Students of classical economics owe an enormous debt of gratitude to the pioneering studies of E.R.A. Seligman and Frank Whitson Fetter. Seligman, in 1903, directed attention to such previously ignored ‘lesser’ classical economists as Nassau Senior and Mountifort Longfield. Fetter further broadened the horizons of economic history by his careful study of early 19th-century periodicals. His research of the sources and social context of classical economics culminated in his book, The Development of British Monetary Orthodoxy, 1797–1875 (1965). Fetter continued illuminating the drama of classical economics by detailed discussions of economic arguments used in Parliament. He presented this analysis in his two volumes, the first being an excellent account of Ricardo's years in Parliament, Political Economy in Parliament, and the second being the volume reviewed in Rashid's essay. Barry Gordon's Economic Doctrine and Tory Liberalism similarly clarifies our understanding of the strange ways in which political economy influenced British parliamentary politicians.

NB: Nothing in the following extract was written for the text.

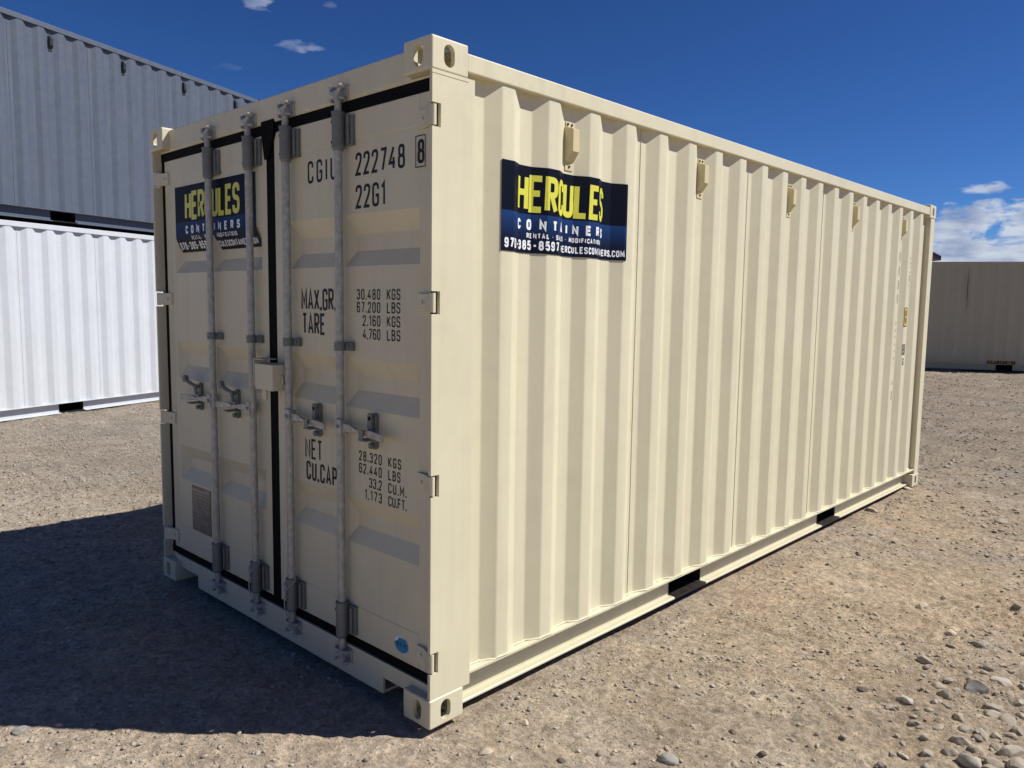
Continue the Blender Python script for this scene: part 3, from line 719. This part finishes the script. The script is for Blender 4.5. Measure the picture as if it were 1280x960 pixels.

Professor Fetter's The Economist in Parliament studies those parliamentarians who performed serious economic analysis. Mainly Whigs and Radicals, they entered Parliament with a sense of a reforming mission. They sought to advance public education, remove the legal privileges of the Anglican church, curb imperialism, and achieve democratic electoral reform. Those Tories who joined the ranks of these reformers did not hold fast to Tory economics but rather endorsed the new political economy. Fetter's two chapters on government regulation—of working conditions and of business practices—reveals how willing the economists were to compromise their faith in laissez faire.

Barry Gordon's Economic Doctrine and Tory Liberalism chronicles the paradoxical role of the Tory Party leaders in forcing free trade and some of the tenets of political economy on Britain's Protectionists. The old Tories were baffled by the conversion of their leaders to the Smithian free trade and anti-protectionist policies of political economy.

Both Gordon and Fetter erroneously believe that Smithian classical economics was a new beginning, a first systematic attempt to apply rational thinking to economic problems. In fact, commercial, capitalist society and economic theory arose in England around 1660. As William Grampp convincingly showed in “The Liberal Element in English Mercantilism” (1952) Smith differed from his predecessors not in espousing freer trade but in his world view that believed in the automaticity of full employment in free-market economics. Smith, however, opened a Pandora's box by allowing unprincipled ad hoc exceptions to his free trade beliefs. We need to investigate what higher principles Smith and others invoked in order to go beyond the principles of political economy.

Both volumes underline the intimate relationship between economic and political power. Left unanswered is why such a high percentage of Tory leaders converted to the new Smithian paradigm of ‘political economy’ after 1815: Canning, Castlereagh, Peel, Huskisson, Robinson, Wallace, Courtenay, and even Wellington. Rashid suggests that it was not so much rational understanding of the principles of political economy as prestige and awe that effected the conversion to the new paradigm.